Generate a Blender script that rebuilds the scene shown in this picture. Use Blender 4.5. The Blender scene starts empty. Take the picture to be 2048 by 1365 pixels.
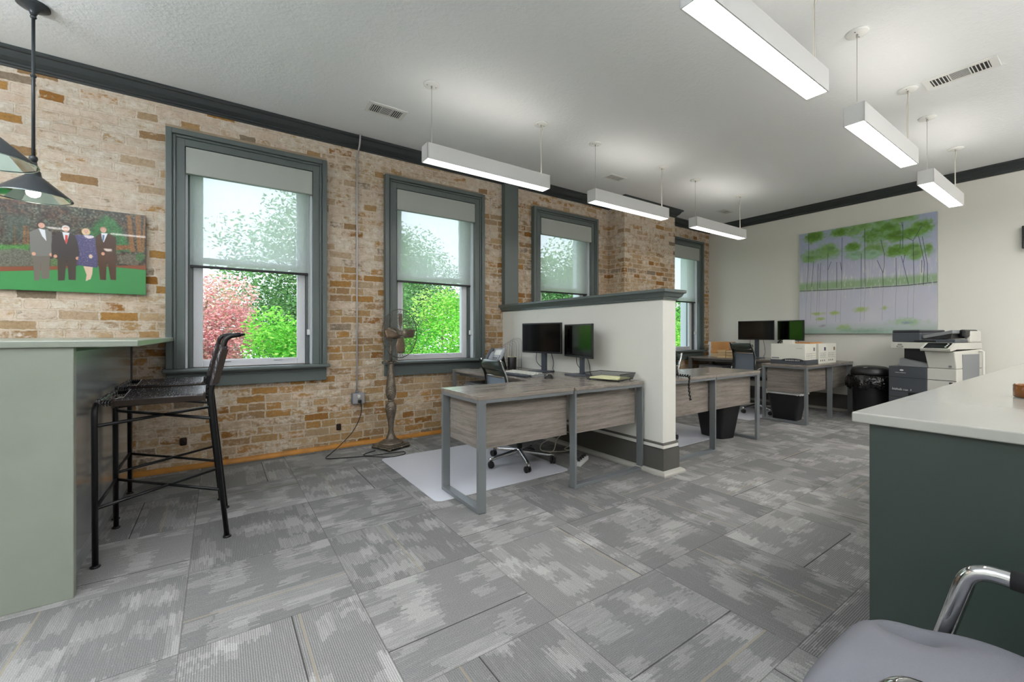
import bpy, bmesh, math, random
import numpy as np
from mathutils import Vector, Matrix, Quaternion
random.seed(7); rng = np.random.default_rng(11)
S = bpy.context.scene
COL = S.collection
PI = math.pi

# ------------------------------------------------------------------ place
H = 1.13            # eye height
YW = 4.45           # face of the brick wall
XW = 7.55           # face of the painted wall
ZC = 3.115          # ceiling
XL, YB = -3.2, -3.0 # the two walls behind the viewer

def lin(c):
    return tuple(((v/255.)/12.92 if v <= 10 else (((v/255.)+.055)/1.055)**2.4) for v in c[:3])
def rgba(c): return (*lin(c), 1.)

# ------------------------------------------------------------------ materials
class NT:
    def __init__(s, name):
        s.m = bpy.data.materials.new(name); s.m.use_nodes = True
        s.t = s.m.node_tree; s.t.nodes.clear()
        s.out = s.n('ShaderNodeOutputMaterial')
    def n(s, typ, **kw):
        nd = s.t.nodes.new(typ)
        for k, v in kw.items(): setattr(nd, k, v)
        return nd
    def l(s, a, b): s.t.links.new(a, b)
    def set(s, sock, v):
        if isinstance(v, (int, float)): sock.default_value = v
        elif isinstance(v, tuple): sock.default_value = v
        else: s.l(v, sock)
    def math(s, op, a, b=0., c=0., clamp=False):
        nd = s.n('ShaderNodeMath', operation=op, use_clamp=clamp)
        s.set(nd.inputs[0], a); s.set(nd.inputs[1], b); s.set(nd.inputs[2], c)
        return nd.outputs[0]
    def mix(s, f, a, b, mode='MIX'):
        nd = s.n('ShaderNodeMix', data_type='RGBA', blend_type=mode)
        s.set(nd.inputs[0], f); s.set(nd.inputs[6], a); s.set(nd.inputs[7], b)
        return nd.outputs[2]
    def noise(s, vec, scale, detail=2., rough=.5):
        nd = s.n('ShaderNodeTexNoise'); s.l(vec, nd.inputs['Vector'])
        nd.inputs['Scale'].default_value = scale; nd.inputs['Detail'].default_value = detail
        nd.inputs['Roughness'].default_value = rough
        return nd.outputs['Fac']
    def wn(s, vec=None, w=None):
        nd = s.n('ShaderNodeTexWhiteNoise', noise_dimensions='1D' if vec is None else '3D')
        if vec is not None: s.l(vec, nd.inputs['Vector'])
        else: s.set(nd.inputs['W'], w)
        return nd.outputs['Value']
    def ramp(s, f, stops, interp='LINEAR'):
        nd = s.n('ShaderNodeValToRGB'); s.l(f, nd.inputs[0]); cr = nd.color_ramp; cr.interpolation = interp
        while len(cr.elements) < len(stops): cr.elements.new(.5)
        for e, (p, c) in zip(cr.elements, stops): e.position = p; e.color = c if len(c) == 4 else (*c, 1.)
        return nd.outputs[0]
    def comb(s, x, y, z=0.):
        nd = s.n('ShaderNodeCombineXYZ')
        for i, v in enumerate((x, y, z)): s.set(nd.inputs[i], v)
        return nd.outputs[0]
    def sep(s, v):
        nd = s.n('ShaderNodeSeparateXYZ'); s.l(v, nd.inputs[0]); return nd.outputs
    def pos(s): return s.n('ShaderNodeNewGeometry').outputs['Position']
    def obj(s): return s.n('ShaderNodeTexCoord').outputs['Object']
    def mapping(s, vec, scale=(1, 1, 1), rot=(0, 0, 0)):
        nd = s.n('ShaderNodeMapping'); s.l(vec, nd.inputs[0])
        nd.inputs['Scale'].default_value = scale; nd.inputs['Rotation'].default_value = rot
        return nd.outputs[0]
    def bump(s, h, strength=.3, dist=.01):
        nd = s.n('ShaderNodeBump'); s.l(h, nd.inputs['Height'])
        nd.inputs['Strength'].default_value = strength; nd.inputs['Distance'].default_value = dist
        return nd.outputs[0]
    def pbr(s, color, rough=.5, metal=0., normal=None, spec=None, **kw):
        p = s.n('ShaderNodeBsdfPrincipled')
        s.set(p.inputs['Base Color'], color); s.set(p.inputs['Roughness'], rough); s.set(p.inputs['Metallic'], metal)
        if normal is not None: s.l(normal, p.inputs['Normal'])
        if spec is not None: p.inputs['Specular IOR Level'].default_value = spec
        for k, v in kw.items(): s.set(p.inputs[k.replace('_', ' ')], v)
        s.l(p.outputs[0], s.out.inputs[0]); return p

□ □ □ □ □

Give again, word for word, every line from the top of the data through the line with "PI = math.pi", both ends included, and exclude the pictures.

§ RESULT OF THE TASK:
Generate a Blender script that rebuilds the scene shown in this picture. Use Blender 4.5. The Blender scene starts empty. Take the picture to be 2048 by 1365 pixels.
import bpy, bmesh, math, random
import numpy as np
from mathutils import Vector, Matrix, Quaternion
random.seed(7); rng = np.random.default_rng(11)
S = bpy.context.scene
COL = S.collection
PI = math.pi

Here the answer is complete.